Much better. After a pretty good starter and a middle that sagged a bit, the final chapter in the epic Samurai series sends the story out a good note. Mifune's evolution through the three films is the same hero journey made famous 25 years later by Luke Skywalker, from young dreamer to brash adolescent to wise man. The final fight on the beach of Ganryu Island isn't the epic battle that finished the second film, where Mifune plows through dozens of foes, but is instead a meditative exchange of skills, a respectful fight to the death between two competitors who are fighting because they need to rather than because they want to.

As a whole, the trilogy didn't impact me the way Kurosawa's samurai films have. The love triangle wasn't really engaging, and many of Mifune's later performances are stronger. But there's no doubt that the film had a strong impact on later masterpieces, and the movie, like Gone with the Wind which it is often compared to, is essential viewing for understanding movie history, if not to really enjoy it.
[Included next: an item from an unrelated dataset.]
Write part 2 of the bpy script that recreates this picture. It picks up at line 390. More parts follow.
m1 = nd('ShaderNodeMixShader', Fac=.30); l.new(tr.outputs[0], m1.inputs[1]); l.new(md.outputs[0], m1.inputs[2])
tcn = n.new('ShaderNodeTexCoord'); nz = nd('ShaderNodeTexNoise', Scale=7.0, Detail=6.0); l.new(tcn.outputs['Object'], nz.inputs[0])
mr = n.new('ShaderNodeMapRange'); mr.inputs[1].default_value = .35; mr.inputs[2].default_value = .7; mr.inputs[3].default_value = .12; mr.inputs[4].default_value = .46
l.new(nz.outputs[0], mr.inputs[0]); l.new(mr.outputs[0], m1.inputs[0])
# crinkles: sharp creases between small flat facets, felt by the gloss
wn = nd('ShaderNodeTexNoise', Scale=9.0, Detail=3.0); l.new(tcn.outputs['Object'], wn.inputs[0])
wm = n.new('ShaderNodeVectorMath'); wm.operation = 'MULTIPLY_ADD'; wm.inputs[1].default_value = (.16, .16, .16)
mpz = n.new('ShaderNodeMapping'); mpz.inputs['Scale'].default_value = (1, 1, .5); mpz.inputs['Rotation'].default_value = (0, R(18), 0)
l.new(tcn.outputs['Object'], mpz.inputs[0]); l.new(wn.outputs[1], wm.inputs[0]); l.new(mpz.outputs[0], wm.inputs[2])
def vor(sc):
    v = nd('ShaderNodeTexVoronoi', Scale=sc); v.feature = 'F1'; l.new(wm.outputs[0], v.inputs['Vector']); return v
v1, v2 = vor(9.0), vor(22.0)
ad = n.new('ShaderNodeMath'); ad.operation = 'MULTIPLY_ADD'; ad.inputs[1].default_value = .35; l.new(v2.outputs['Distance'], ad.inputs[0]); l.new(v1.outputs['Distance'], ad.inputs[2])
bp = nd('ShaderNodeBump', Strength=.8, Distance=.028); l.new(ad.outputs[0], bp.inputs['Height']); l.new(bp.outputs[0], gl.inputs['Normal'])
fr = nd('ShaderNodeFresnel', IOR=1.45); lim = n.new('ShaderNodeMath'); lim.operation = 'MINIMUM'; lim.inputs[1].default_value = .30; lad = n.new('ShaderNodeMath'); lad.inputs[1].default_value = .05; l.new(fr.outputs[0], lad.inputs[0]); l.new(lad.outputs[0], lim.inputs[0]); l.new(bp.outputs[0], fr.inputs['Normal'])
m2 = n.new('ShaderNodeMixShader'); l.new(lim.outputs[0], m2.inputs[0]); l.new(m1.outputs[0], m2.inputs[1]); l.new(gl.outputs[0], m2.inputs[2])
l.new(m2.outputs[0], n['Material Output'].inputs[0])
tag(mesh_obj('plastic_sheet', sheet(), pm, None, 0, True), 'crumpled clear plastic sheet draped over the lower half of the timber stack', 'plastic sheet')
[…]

One last note: this is the original chopstick catching flies movie! Take that Miyagi.

1 comment:

  1. Hey I linked to this post while looking for other blogs about Samurai III. I see you are on a quest similar to my own, though you appear to be making faster progress than me (and going about it more randomly!) I have a hard time blazing through these films, that's just me. I'm glad I found your blog and will enjoy reading your takes on the impressive treasures of the Criterion Collection. Let's compare notes sometime!